* _DATASET EXTRACT_
====
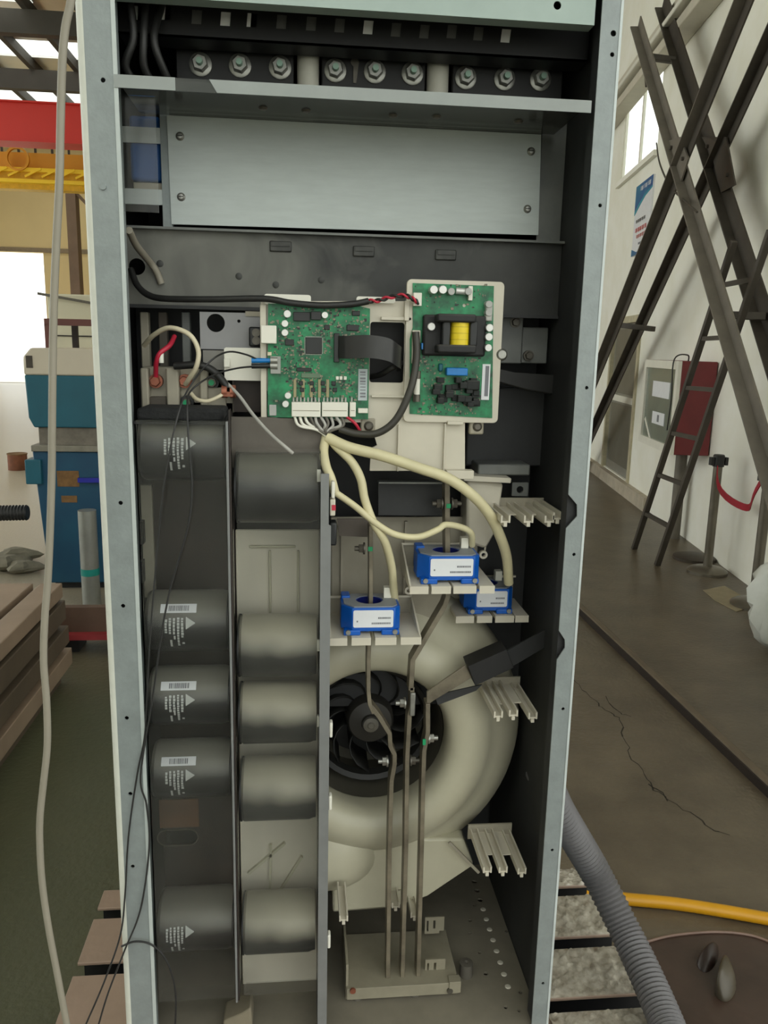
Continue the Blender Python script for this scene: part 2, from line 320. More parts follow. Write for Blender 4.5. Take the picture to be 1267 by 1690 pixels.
yp = [onz(a, b, 9.1).x for a, b in ((20, 70), (70, 60), (95, 40), (20, 145), (60, 150), (80, 150), (110, 20))]
for k in range(12):
    x = -12.2+k*1.18
    MB().box(x-.07, x+.07, 10, 32, 8.95, 9.2).build('purlin', ROOFST, RO, smooth=0)

# ================================================================ RIGHT BACKGROUND
def angle_bar(a, b, off0, off1, w, m, name, label, lite=None, top=None):
    p = wpt(*onw(*a, off0), off0); q = wpt(*onw(*b, off1), off1)
    if top: p = q+(p-q)*((top-q.z)/(p.z-q.z))
    q = p+(q-p)*((.02-p.z)/(q.z-p.z))          # carried down to the floor
    t = thing(name, label, 'brace', p if p.z < q.z else q, 'steel cross braces along the wall')
    d = (q-p).normalized(); side = d.cross(WN).normalized()
    MB().bar(p, q, w, .012, WN).build('web', m, t)
    e = side*(w/2-.006)
    if e.y < 0: e = -e
    MB().bar(p+e+WN*.035, q+e+WN*.035, .012, .08, WN).build('flange', lite or m, t)
    return t
angle_bar((1245, -20), (972, 658), .55, .55, .115, DARKST, 'steel_brace', 'long dark angle iron brace falling from upper right to the cabinet post', MIDST, 6)
angle_bar((1276, 72), (968, 742), .2, .2, .105, DARKST, 'steel_brace', 'dark angle iron brace parallel to the first but closer to the white wall', None, 6)
angle_bar((1055, 36), (1278, 770), .55, .55, .10, MIDST, 'steel_brace', 'lighter grey flat brace crossing in front from upper left to lower right')
angle_bar((1096, 0), (1290, 600), .2, .2, .155, DARKST, 'steel_brace', 'widest dark brace lying close against the wall')
def gusset(pts, off, label):
    P_ = [onw(a, b, off) for a, b in pts]
    o = MB().plate(P_, off, off+.012, tr=wall_tr).build('gusset_plate', MIDST if off > .4 else DARKST, smooth=0)
    tag(o, label, 'gusset plate')
    for k in (0, 2):
        s, z = P_[k]; cx = sum(p[0] for p in P_)/len(P_); cz = sum(p[1] for p in P_)/len(P_)
        s, z = s*.6+cx*.4, z*.6+cz*.4
        MB().cyl(wpt(s, z, off+.012), wpt(s, z, off+.03), .014, 6).build('bolt', DARKST, o)
gusset([(1106, 232), (1124, 226), (1138, 262), (1124, 305), (1110, 285)], .57, 'pale gusset plate where the two front braces cross')
gusset([(1160, 226), (1200, 226), (1215, 305), (1192, 318), (1178, 262)], .22, 'dark gusset plate where the two wall braces cross')
for a, b, lab in (((1062, 93), (1115, 100), 'short steel tie between braces below the window top'), ((1018, 536), (1078, 543), 'short steel tie joining the two left braces above the door'), ((1186, 520), (1262, 522), 'short steel tie between the right braces beside the ladder')):
    p = wpt(*onw(*a, .5), .5); q = wpt(*onw(*b, .22), .22)
    o = MB().bar(p, q, .07, .05).build('steel_tie', DARKST, bev=.004); tag(o, lab, 'tie bar', 'ties between the braces')
o = wire([wpt(*onw(a, b, c), c) for a, b, c in ((1083, 236, .1), (1088, 268, .3), (1104, 305, .5), (1126, 328, .6), (1150, 350, .62))], .008, DARKST, 'sagging_wire', n=6); tag(o, 'dark wire sagging from the window edge to the front brace', 'wire')
o = wire([wpt(*onw(a, b, c), c) for a, b, c in ((1061, 58, .5), (1062, 95, .5), (1066, 143, .5))], .009, DARKST, 'hanging_chain', n=6); tag(o, 'short dark chain hanging beside the window top', 'chain')
# crane rail cornice at the top of the wall
p = onw(1012, 62, .05); q = onw(1120, -10, .05)
o = thing('cable_duct', 'pale boxed duct running high along the white wall', 'duct', wpt(q[0], p[1]+.1, 0))
for k, (z, d, h) in enumerate(((0, .20, .10), (.13, .26, .05), (.21, .16, .16))):
    MB().wbox(q[0]-2.4, p[0]+4, 0, d, 4.62+z, 4.62+z+h).build('duct_run', WHITEP if k == 1 else BEIGE, o, bev=.01)
# poster
ps0, pz1 = onw(1077, 287, .03); ps1, pz0 = onw(1040, 424, .03)
t = thing('wall_poster', 'tall poster with blue header and red lettering below the window', 'poster', wpt((ps0+ps1)/2, pz0, .01))
MB().wbox(ps0, ps1, .0, .02, pz0, pz1).build('board', LABEL, t)
pb = mat('poster_blue', S(40, 66, 140), .5, 0, .25, 4, c2=S(34, 128, 160)); pg = mat('poster_teal', S(40, 150, 170), .5)
W_, H_ = ps1-ps0, pz1-pz0
def pp(u, v): return (ps1-u*W_, pz1-v*H_)       # u: left to right in view, v: downwards
MB().plate([pp(0, 0), pp(1, 0), pp(1, .14), pp(.6, .19), pp(.25, .27), pp(0, .36)], .02, .024, tr=wall_tr).build('header', pb, t, smooth=0)
MB().plate([pp(0, .36), pp(.25, .27), pp(.6, .19), pp(1, .14), pp(1, .165), pp(.6, .22), pp(.3, .31), pp(0, .41)], .02, .0245, tr=wall_tr).build('header_band', pg, t, smooth=0)
MB().plate([pp(0, .9), pp(.3, .96), pp(.7, .965), pp(1, .93), pp(1, 1), pp(0, 1)], .02, .0245, tr=wall_tr).build('footer_band', pb, t, smooth=0)
def glyphs(u0, u1, v, h, n, mt, nm):
    m = MB()
    for k in range(n):
        a = u0+(u1-u0)*k/n; b = a+(u1-u0)/n*.8
        for j in range(3): vv = v+h*j/3; m.plate([pp(a, vv), pp(b, vv), pp(b, vv+h*.13), pp(a, vv+h*.13)], .024, .0265, tr=wall_tr)
        c = a+(b-a)*random.uniform(.2, .7); m.plate([pp(c, v), pp(c+(b-a)*.2, v), pp(c+(b-a)*.2, v+h), pp(c, v+h)], .024, .0265, tr=wall_tr)
    m.build(nm, mt, t, smooth=0)
glyphs(.3, .95, .05, .06, 3, LABEL, 'lettering'); glyphs(.15, .75, .5, .045, 5, mat('dark_ink', S(70, 70, 70)), 'lettering')
glyphs(.15, .85, .62, .06, 5, mat('red_ink', S(200, 70, 70)), 'lettering'); glyphs(.25, .85, .72, .05, 5, mat('red_ink2', S(200, 100, 90)), 'lettering'); glyphs(.4, .8, .84, .03, 5, INK, 'lettering')
# fire hose cabinet
hs0, hz1 = onw(1122, 596, .32); hs1, _ = onw(1066, 594, .32); _, hz0 = onw(1110, 752, .32)
REDC = mat('fire_red', S(112, 36, 38), .45, 0, .12, 4)
t = thing('fire_hose_cabinet', 'red fire hose cabinet with white framed glass door on the wall', 'fire cabinet', wpt((hs0+hs1)/2, hz0, .16))
MB().wbox(hs0, hs1, 0.01, .3, hz0, hz1).build('body', REDC, t, bev=.006)
m = MB(); f = .07
m.plate([(hs0, hz0), (hs1, hz0), (hs1, hz1), (hs0, hz1)], .3, .33, [[(hs0+f, hz0+f), (hs1-f, hz0+f), (hs1-f, hz1-f), (hs0+f, hz1-f)]], wall_tr).build('door_frame', WHITEP, t, smooth=0)
MB().wbox(hs0+f, hs1-f, .3, .31, hz0+f, hz1-f).build('glass', mat('grey_glass', S(120, 128, 118), .15, 0, .1, 3), t, smooth=0)
w_ = hs1-hs0; h_ = hz1-hz0
MB().wbox(hs0+.22*w_, hs0+.72*w_, .311, .316, hz0+.58*h_, hz0+.76*h_).build('notice', LABEL, t, smooth=0)
MB().wbox(hs0+.30*w_, hs0+.66*w_, .311, .316, hz0+.27*h_, hz0+.41*h_).build('notice', LABEL, t, smooth=0)
MB().wbox(hs0+.45*w_, hs0+.50*w_, .316, .319, hz0+.30*h_, hz0+.38*h_).build('numeral', INK, t, smooth=0)
MB().bar(wpt(hs1-.12*w_, hz0+.3*h_, .315), wpt(hs1-.34*w_, hz0+.07*h_, .315), .03, .006, WN).build('tape', WHITEP, t, smooth=0)
wire([wpt(hs0+.3, hz1-.02, .16), wpt(hs0+.2, hz1+.05, .2), wpt(hs0+.1, hz1+.01, .34), wpt(hs0+.08, hz1-.3, .34), wpt(hs0+.1, hz0+.2, .345)], .006, RUBBER, 'cable', t)
o = MB().cyl(wpt(hs0+.42, .0, .1), wpt(hs0+.42, hz0+.02, .1), .05, 14).build('standpipe', MIDST); tag(o, 'grey standpipe rising from the floor to the fire cabinet', 'pipe')
o = MB().cyl(wpt(hs0+.62, .0, .07), wpt(hs0+.62, hz0+.02, .07), .016, 10).build('thin_pipe', BROWNM); tag(o, 'thin brown pipe below the left edge of the fire cabinet', 'pipe')
# ladder
LX = 2.77
a0, a1 = onz(1046, 906, 0), onz(1084, 933, 0); b0, b1 = onx(1211, 398, LX), onx(1272, 380, LX)
t = thing('ladder', 'thin dark steel ladder leaning in front of the fire cabinet', 'ladder', (a0+a1)/2)
for p, q in ((a0, b0), (a1, b1)): MB().bar(p, q, .035, .045, (1, 0, 0)).build('rail', DARKST, t, bev=.004)
for i in range(6):
    k = (.145+i*.148)
    MB().bar(a0.lerp(b0, k), a1.lerp(b1, k), .03, .03, (1, 0, 0)).build('rung', DARKST, t)
# stanchions and belt
CHROME = mat('dull_chrome', S(120, 114, 102), .3, .6, .15, 5)
REDB = mat('red_belt', S(158, 22, 40), .6, 0, .1, 20)
tops = []
for (bx, by), (tx, ty), lab in (((1166, 945), (1178, 748), 'chrome belt stanchion between the ladder and the other post'), ((1243, 1000), (1256, 770), 'chrome belt stanchion at the right edge of the picture')):
    b = onz(bx, by, 0); h = min(1.02, onx(tx, ty, b.x).z)
    t = thing('belt_stanchion', lab, 'stanchion', b, 'crowd control stanchions')
    MB().lathe(b, [(0, 0), (.15, 0), (.15, .02), (.12, .04), (.04, .055), (.0, .055)], 32, 'Z').build('base', CHROME, t)
    MB().cyl(b+V((0, 0, .05)), b+V((0, 0, h-.09)), .033, 18).build('post', CHROME, t)
    MB().lathe(b+V((0, 0, h-.09)), [(.0, 0), (.042, 0), (.042, .08), (.036, .09), (0, .09)], 18, 'Z').build('belt_head', RUBBER, t)
    tops.append(b+V((0, 0, h-.045)))
    for s_ in (-1, 1): MB().box(b.x+s_*.055-.012, b.x+s_*.055+.012, b.y-.02, b.y+.02, b.z+h-.08, b.z+h-.02).build('belt_slot', RUBBER, t)
def belt(p, q, sag, label):
    m = MB(); n = 16
    for k in range(n+1):
        u = k/n; c = p.lerp(q, u)-V((0, 0, sag*4*u*(1-u))); c += V((-.035*math.sin(u*9), .03*math.sin(u*7), 0))
        for d in (V((-.004, 0, -.025)), V((-.004, 0, .025)), V((.004, 0, .025)), V((.004, 0, -.025))): m.v.append(c+d)
    for k in range(n):
        for j in range(4): m.f.append((4*k+j, 4*k+(j+1) % 4, 4*k+4+(j+1) % 4, 4*k+4+j))
    return tag(m.build('retractable_belt', REDB, smooth=60), label, 'belt')
belt(tops[0], tops[1], .28, 'red belt sagging between the two chrome stanchions')
belt(tops[1], tops[1]+V((.1, -.9, -.1)), .35, 'red belt running on past the right picture edge')
o = MB().lathe(onz(1150, 925, 0)+V((0, 0.05, 0)), [(0, .0), (.17, 0), (.17, .022), (.12, .035), (0, .038)], 28, 'Z').build('spare_base', mat('dark_base', S(70, 62, 52), .5, .3)); tag(o, 'round dark spare base lying behind the nearer chrome stanchion', 'base')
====
* _GOAL_
Repeat, exactly and in full, each line from the start of the data to the line that contains "ROOFST, RO, smooth=0)". Pictures do not go in.

* _RESPONSE FOR THIS EXERCISE_
Continue the Blender Python script for this scene: part 2, from line 320. More parts follow. Write for Blender 4.5. Take the picture to be 1267 by 1690 pixels.
yp = [onz(a, b, 9.1).x for a, b in ((20, 70), (70, 60), (95, 40), (20, 145), (60, 150), (80, 150), (110, 20))]
for k in range(12):
    x = -12.2+k*1.18
    MB().box(x-.07, x+.07, 10, 32, 8.95, 9.2).build('purlin', ROOFST, RO, smooth=0)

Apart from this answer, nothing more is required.